GOAL
Work out how many lines of the material below mention the word "this"; reply with the number only.

#### DATA

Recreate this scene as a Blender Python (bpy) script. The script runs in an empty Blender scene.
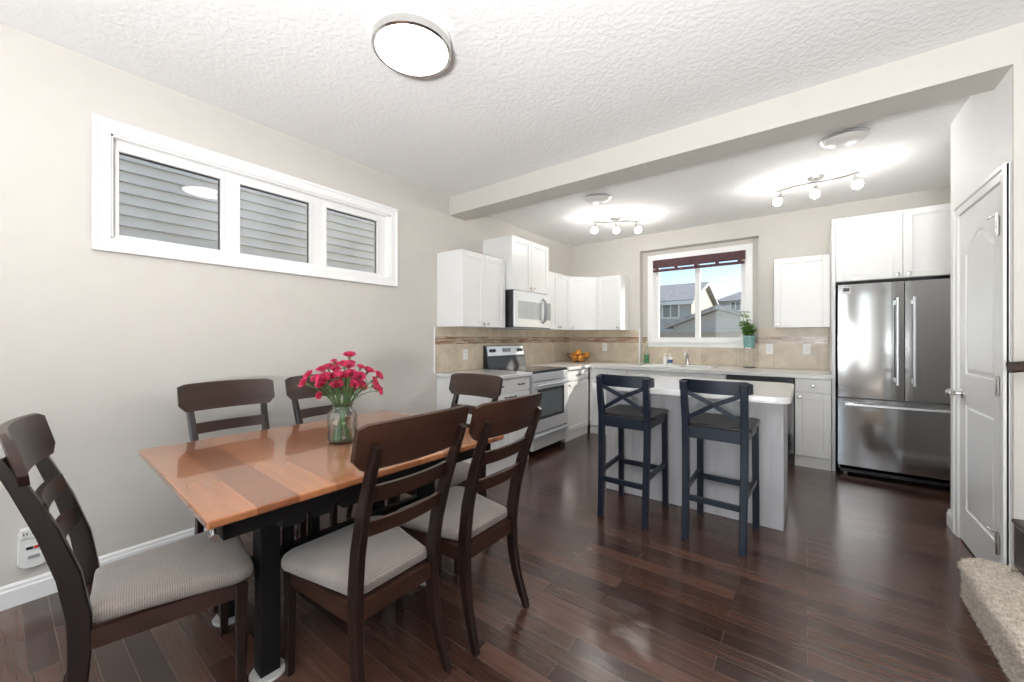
import bpy, bmesh, math, random
from mathutils import Vector, Matrix, Euler
PI = math.pi
R = math.radians
random.seed(7)
SC = bpy.context.scene
COL = SC.collection

# ------------------------------------------------------------------ camera
FPX = 392.0
cam_d = bpy.data.cameras.new('camera')
cam_d.sensor_width = 36.0
cam_d.sensor_fit = 'HORIZONTAL'
cam_d.lens = FPX / 1024.0 * 36.0
cam_d.shift_y = (338.0 - 341.0) / 1024.0
cam_d.clip_start = 0.05
cam_o = bpy.data.objects.new('camera', cam_d)
COL.objects.link(cam_o)
cam_o.location = (0, 0, 1.27)
cam_o.rotation_euler = (R(90), 0, R(37.0))
SC.camera = cam_o

# ------------------------------------------------------------------ world, sun, daylight
w = bpy.data.worlds.new('world')
SC.world = w
w.use_nodes = True
wn = w.node_tree
wn.nodes.clear()
wo = wn.nodes.new('ShaderNodeOutputWorld')
wb = wn.nodes.new('ShaderNodeBackground')
sky = wn.nodes.new('ShaderNodeTexSky')
sky.sky_type = 'NISHITA'
sky.sun_disc = False
sky.sun_elevation = R(30)
sky.sun_rotation = R(45)
sky.air_density = 1.0
sky.dust_density = 0.4
wb.inputs[1].default_value = 0.20
wn.links.new(sky.outputs[0], wb.inputs[0])
wn.links.new(wb.outputs[0], wo.inputs[0])

sd = bpy.data.lights.new('sun', 'SUN')
sd.energy = 10
sd.angle = R(1.0)
sd.color = (1.0, 0.95, 0.86)
so = bpy.data.objects.new('sun', sd)
COL.objects.link(so)
so.location = (6, 9, 8)
so.rotation_euler = Vector((-1.0, -1.0, -0.70)).to_track_quat('-Z', 'Y').to_euler()


def daylight(name, loc, aim, sx, sy, power, col):
    d = bpy.data.lights.new(name, 'AREA')
    d.shape = 'RECTANGLE'
    d.size = sx
    d.size_y = sy
    d.energy = power
    d.color = col
    o = bpy.data.objects.new(name, d)
    COL.objects.link(o)
    o.location = loc
    o.rotation_euler = (Vector(aim) - Vector(loc)).to_track_quat('-Z', 'Y').to_euler()
    return o


# daylight through the big windows of the living room behind the camera
daylight('daylight_rear', (-1.2, -4.35, 1.45), (-1.2, 0, 1.45), 3.0, 2.1, 70, (0.80, 0.93, 1.0))
daylight('daylight_rear', (1.17, -4.35, 1.45), (1.17, 0, 1.45), 0.30, 2.1, 6, (0.92, 0.96, 1.0))
daylight('daylight_side', (4.75, -1.6, 1.5), (0, -1.6, 1.5), 2.6, 2.0, 60, (0.95, 0.97, 1.0))

# unseen fill lamp added behind the camera to brighten the ceiling
daylight('added_ceiling_fill', (.25, -.95, 1.15), (.17, -.6, 2.74), .5, .5, 260, (0.98, 0.985, 1.0))

vs = SC.view_settings
vs.view_transform = 'Standard'
vs.look = 'None'
vs.gamma = 1.0
vs.use_curve_mapping = False
vs.exposure = 0.05
SC.cycles.max_bounces = 14
SC.cycles.diffuse_bounces = 7
SC.cycles.glossy_bounces = 5
SC.cycles.transparent_max_bounces = 24
SC.cycles.sample_clamp_indirect = 6.0
SC.cycles.caustics_reflective = False
SC.cycles.caustics_refractive = False


# ------------------------------------------------------------------ materials
def new_mat(name):
    m = bpy.data.materials.new(name)
    m.use_nodes = True
    nt = m.node_tree
    b = nt.nodes['Principled BSDF']
    return m, nt, b


def N(nt, t, **kw):
    n = nt.nodes.new(t)
    for k, v in kw.items():
        if k in n.inputs:
            n.inputs[k].default_value = v
        else:
            setattr(n, k, v)
    return n


def coords(nt, scale=(1, 1, 1), rot=(0, 0, 0), loc=(0, 0, 0), kind='Object'):
    tc = nt.nodes.new('ShaderNodeTexCoord')
    mp = nt.nodes.new('ShaderNodeMapping')
    mp.inputs['Scale'].default_value = scale
    mp.inputs['Rotation'].default_value = rot
    mp.inputs['Location'].default_value = loc
    nt.links.new(tc.outputs[kind], mp.inputs[0])
    return mp.outputs[0]


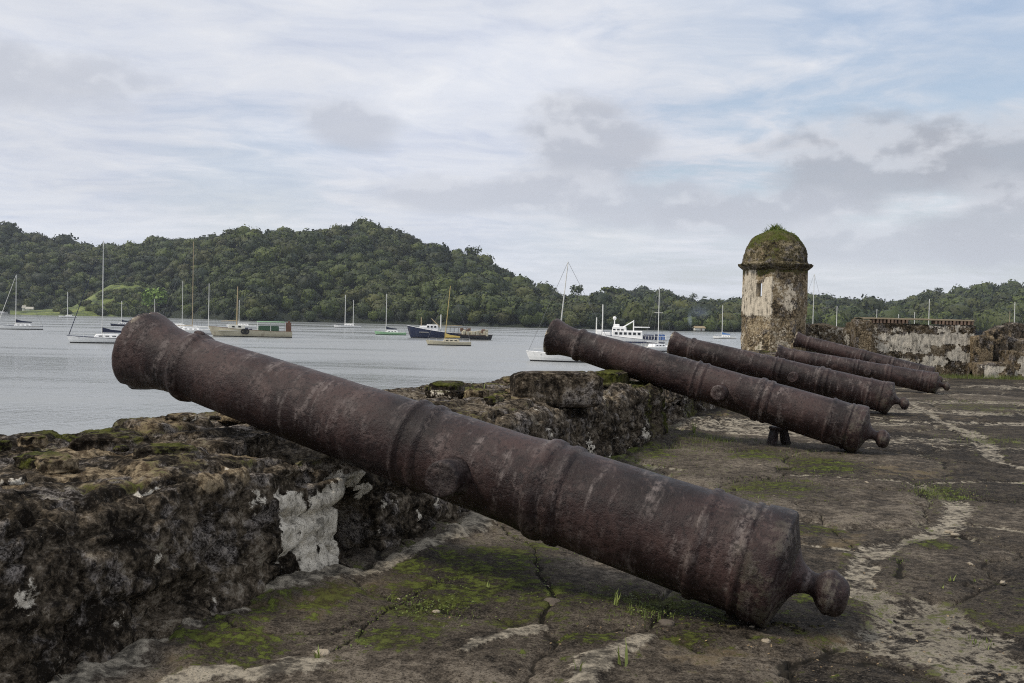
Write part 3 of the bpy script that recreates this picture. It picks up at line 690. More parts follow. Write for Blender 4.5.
# ------------------------------------------------------------------ rough masonry builder
def resample(P, m):
    P = np.array(P, float); d = np.r_[0, np.cumsum(np.hypot(*np.diff(P, axis=0).T))]; t = np.linspace(0, d[-1], m)
    return np.stack([np.interp(t, d, P[:, i]) for i in range(P.shape[1])], -1)
def rough_wall(name, p0, p1, sect, ns, m, disp, mat, maskf=None, parent=None, seed=0, closed=True, heightf=None, carve=None, cap=True, smooth=True, s_grid=None, round_=.05):
    """sect: (offset, z) from front-bottom over the top to back-bottom; offset is measured to the left of p0->p1 seen from above"""
    p0, p1 = np.array(p0[:2], float), np.array(p1[:2], float); L = np.hypot(*(p1 - p0)); t = (p1 - p0) / L; nrm = np.array([-t[1], t[0]])
    sc = resample(sect, m); cen = np.array([sc[:, 0].mean(), sc[:, 1].mean()])
    ss = np.linspace(0, L, ns) if s_grid is None else s_grid
    nor = np.gradient(sc, axis=0); nor = np.stack([-nor[:, 1], nor[:, 0]], -1); nor /= np.linalg.norm(nor, axis=1)[:, None] + 1e-9
    cols = []; scale = []
    if cap: ext = [(ss[0], .0), (ss[0], .35), (ss[0], .7), (ss[0], .97)] + [(s, 1) for s in ss] + [(ss[-1], .97), (ss[-1], .7), (ss[-1], .35), (ss[-1], .0)]
    else: ext = [(s, 1) for s in ss]
    S_ = np.array([e[0] for e in ext]); K = np.array([e[1] for e in ext])
    off = cen[0] + (sc[None, :, 0] - cen[0]) * K[:, None]; zz = cen[1] + (sc[None, :, 1] - cen[1]) * K[:, None]
    if heightf is not None:
        zb = sc[:, 1].min(); ht = sc[:, 1].max(); hs = heightf(S_)[:, None]
        zz = zb + (zz - zb) * (1 + (hs - ht) / (ht - zb))
    SS = np.repeat(S_[:, None], m, 1); base = np.stack([SS, off, zz], -1).reshape(-1, 3)
    N = np.stack([np.zeros_like(off), np.repeat(-nor[None, :, 0] * 0 + nor[None, :, 0], len(S_), 0), np.repeat(nor[None, :, 1], len(S_), 0)], -1).reshape(-1, 3)
    if np.sum(nor[:, 1] * (sc[:, 1] - cen[1])) < 0: N = -N
    d = 0
    for a, s_, o_ in disp: d = d + a * fbm(base + seed * 7.7, s_, o_, .55, seed + int(s_ * 10))
    if carve is not None: d = d + carve(base)
    edge = .35 * np.stack([fbm(base + 3, disp[0][1], 3, .5, seed + 50), fbm(base + 9, disp[0][1], 3, .5, seed + 60), fbm(base + 5, disp[0][1], 3, .5, seed + 70)], -1) * disp[0][0]
    V0 = base + N * np.asarray(d)[:, None] + edge
    V = np.stack([p0[0] + t[0] * V0[:, 0] + nrm[0] * V0[:, 1], p0[1] + t[1] * V0[:, 0] + nrm[1] * V0[:, 1], V0[:, 2]], -1)
    mk = maskf(base, V, d) if maskf else np.zeros((len(V), 3))
    return np_mesh(name, V, grid_faces(len(S_), m), mat, parent, smooth, attrs={'mask': mk})

STONE = mat_stone('weathered_stone', bias=-.02, lichen=.55)

# the thick sea parapet beside the guns
def wall_pt(px, py, w=2.78):
    d = ray(px, py); dw = d.x * E2[0] + d.y * E2[1]; k = w / dw
    return (d.x * k) * E1[0] + (d.y * k) * E1[1], EYE + d.z * k
def parapet():
    p0 = sw(-3.0, 0); p1 = sw(31.0, 0)
    # offset = w because the left normal of E1 is E2
    sect = [(2.62, -.12), (2.70, .0), (2.74, .25), (2.78, .45), (2.84, .56), (2.98, .62), (3.3, .625), (3.7, .63), (4.05, .59), (4.12, .62), (4.30, .64), (4.46, .63), (4.53, .58), (4.6, .3)]
    sg = np.concatenate([np.arange(0, 4.5, .03), np.arange(4.5, 10, .0105), np.arange(10, 15, .016), np.arange(15, 18, .04), np.arange(18, 34, .1)])
    alc = wall_pt(352, 543); hole = wall_pt(359, 560)
    discs = [(*wall_pt(x, y), r) for x, y, r in ((296, 512, .10), (285, 535, .08), (305, 560, .08), (325, 530, .10), (310, 530, .10), (322, 550, .09), (330, 505, .10), (345, 488, .08), (300, 545, .07), (290, 520, .05), (318, 515, .09), (338, 500, .05), (285, 500, .05), (356, 478, .06), (362, 490, .04))]
    discs2 = [(*wall_pt(x, y), r) for x, y, r in ((272, 560, .10), (340, 560, .07), (380, 500, .08), (410, 515, .08), (262, 500, .09), (425, 500, .06), (450, 490, .06), (588, 425, .10), (610, 440, .08), (40, 660, .08), (100, 590, .07), (15, 600, .1), (60, 500, .09), (375, 530, .04), (110, 620, .07), (150, 560, .05), (80, 470, .1), (390, 500, .04), (205, 600, .07))]
    def carve(b):
        S, W, Z = b[:, 0] - 3.0, b[:, 1], b[:, 2]
        front = W < 2.95
        q = np.hypot((S - alc[0]) / .15, (Z - .16) / .27); d = -.24 * sstep(q, 1.15, .6) * front
        q = np.hypot((S - hole[0]) / .06, (Z - .08) / .12); d = d - .20 * sstep(q, 1.2, .5) * front
        # stones stepping out of the face, pits, overhanging brow
        f1, f2, cid = vor2(S / .42 + .3 * fbm(b, 2, 2, .5, 11), Z / .26 + .3 * fbm(b, 2, 2, .5, 12), 3, .9)
        d = d + (.045 * (cid - .5) - .035 * np.clip(1 - (f2 - f1) / .14, 0, 1)) * (W < 2.95)
        f1, f2, cid = vor2(S / .55 + .3 * fbm(b, 2, 2, .5, 13), W / .42 + .3 * fbm(b, 2, 2, .5, 14), 8, .9)
        top = (W >= 2.9)
        d = d + top * (.055 * (np.round(cid * 3) / 3 - .5) - .03 * np.clip(1 - (f2 - f1) / .12, 0, 1))
        lay = Z / .155 + .55 * fbm(b * np.array([1, 1, 2.]), 1.2, 3, .5, 19); d = d - front * .022 * (np.abs(lay - np.round(lay)) < .10) + front * .028 * (_h(np.floor(lay + .5), np.floor(S / .5 + .4 * np.round(lay)), lay * 0, 4) - .5)
        pit = fbm(b, 5.5, 3, .6, 15); d = d - .055 * sstep(pit, .25, .55) - .02 * sstep(fbm(b, 17, 2, .6, 16), .2, .6)
        d = d + .05 * np.exp(-((Z - .50) / .10) ** 2) * (W < 2.98) * sstep(fbm(xyz(S, S * 0, 0.0), 1.3, 2, .5, 18), -.3, .3)
        d = d - np.where((S > 10.95) & (W < 3.1), .30, 0) - np.where((S > 10.95) & (W > 2.8), .05, 0)
        d = np.where(top, d * .8, d)
        # the gun rests in a worn notch
        d = d - .10 * np.exp(-((S - 4.42) / .35) ** 2) * (W > 2.8) * (W < 3.4) * (Z > .4)
        # hollow at the foot, left of the plaster
        hx, hz = wall_pt(165, 600); d = d - .07 * sstep(np.hypot((S - hx) / .25, (Z - hz) / .08), 1.2, .4) * front
        return d
    def mask(b, V, d):
        S, W, Z = b[:, 0] - 3.0, b[:, 1], b[:, 2]; n = len(S); front = W < 2.95
        pl = np.zeros(n); moss = np.zeros(n); tan = np.zeros(n)
        for s_, z_, r in discs: pl = np.maximum(pl, np.clip(1.55 - np.hypot(S - s_, (Z - z_)) / r, 0, 1))
        pl *= np.hypot((S - alc[0]) / .15, (Z - .16) / .27) > .95
        for s_, z_, r in discs2: pl = np.maximum(pl, np.clip(1.2 - np.hypot(S - s_, (Z - z_)) / r, 0, 1) * .50)
        pl = pl * front
        f = fbm(b, 1.1, 4, .55, 41); f2 = fbm(b, 3.1, 3, .55, 42)
        pl = np.maximum(pl, front * sstep(f2, .22, .5) * .44); pl = np.maximum(pl, front * (S > 7.2) * sstep(fbm(b * np.array([3, 3, .8]), 1.5, 3, .6, 43), .15, .5) * .5)
        moss = np.where(front, .10 + .35 * f, .40 + .55 * f)
        moss = np.maximum(moss, front * (S > 7) * (.22 + .5 * f)); moss = np.maximum(moss, .95 * np.exp(-((S - 10.95) / .16) ** 2)); moss = np.maximum(moss, (S > 10.95) * (.3 + .5 * f))
        moss = np.maximum(moss, (W > 4.0) * (.35 + .5 * f2))
        tan = np.where(front, .0, .36 + .45 * f2)
        for x, y, r in ((215, 470, .16), (235, 462, .12), (60, 455, .15), (10, 480, .12), (150, 425, .25), (240, 415, .2), (450, 395, .35), (520, 395, .3), (620, 392, .35), (170, 447, .2)):
            c = ground(x, y, .63); s_, w_ = to_sw(c.x, c.y); tan = np.maximum(tan, np.clip(1.4 - np.hypot(S - s_, W - w_) / r, 0, 1) * .62 * sstep(Z, .46, .56))
        return np.stack([pl, np.clip(moss, 0, 1), np.clip(tan, 0, 1)], -1)
    o = rough_wall('stone_parapet', p0, p1, sect, 0, 150, [(.022, 1.1, 4), (.022, 4.0, 5), (.017, 12, 4), (.007, 34, 3)], STONE, mask, seed=2, carve=carve, s_grid=sg)
    tag(o, 'long low sea wall of weathered stone running from the left foreground past the cannons', 'wall')
parapet()
# sheer outer face of the fort standing in the water
tag(rough_wall('rampart_face', sw(-3, 3.95), sw(31, 3.95), [(-.6, SEA - 1), (-.5, -.8), (-.4, .25), (.0, .45), (.4, .28), (.62, -.5), (.95, SEA - 1)], 120, 26, [(.08, 1.0, 3)], STONE, seed=5), kind='structure')
MEARTH = simple('fort_core', (.06, .052, .042), .95)
mb = MB()
a = [sw(-3, 3.6), sw(31, 3.6)]
mb.poly([(*sw(-4, 3.5), -.30), (*sw(30.5, 3.5), -.30), (44, 29.6, -.30), (44, -4, -.30)], (0, 0, SEA - .7))
tag(mb.build('fort_platform', MEARTH), kind='structure')

# ------------------------------------------------------------------ loose blocks and rubble
def rock(name, loc, size, rz, seed, mat=STONE, boxy=.75, sub=5, amp=.10, masks=(.0, .25, .0), tilt=0.0):
    V, F = icos(sub) if sub != 2 else (ICO2, ICO2F)
    p = np.sign(V) * np.abs(V) ** (1 - boxy * .75); p = p / np.abs(p).max(0)
    d = fbm(V * 1.0 + seed, 1.6, 4, .55, seed)
    p = p * (1 + amp * 2 * d)[:, None] + amp * .35 * np.stack([fbm(V + seed + k, 5, 3, .6, seed + k) for k in range(3)], -1)
    p = p * np.array(size) / 2
    f = fbm(V * 1.0 + seed, 2.0, 3, .5, seed + 3)
    mk = np.stack([np.full(len(V), masks[0]), np.clip(masks[1] + .5 * f + .25 * V[:, 2], 0, 1), np.clip(masks[2] + .3 * f, 0, 1)], -1)
    p[:, 2] += size[2] / 2
    o = np_mesh(name, p, F, mat, attrs={'mask': mk}); o.location = loc; o.rotation_euler = (tilt, 0, rz); return o
RZW = math.pi / 2 - ROW
def on_wall(px, py, z=.64): return ground(px, py, z)
c = on_wall(556, 402, .60)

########

TASK RESULT
2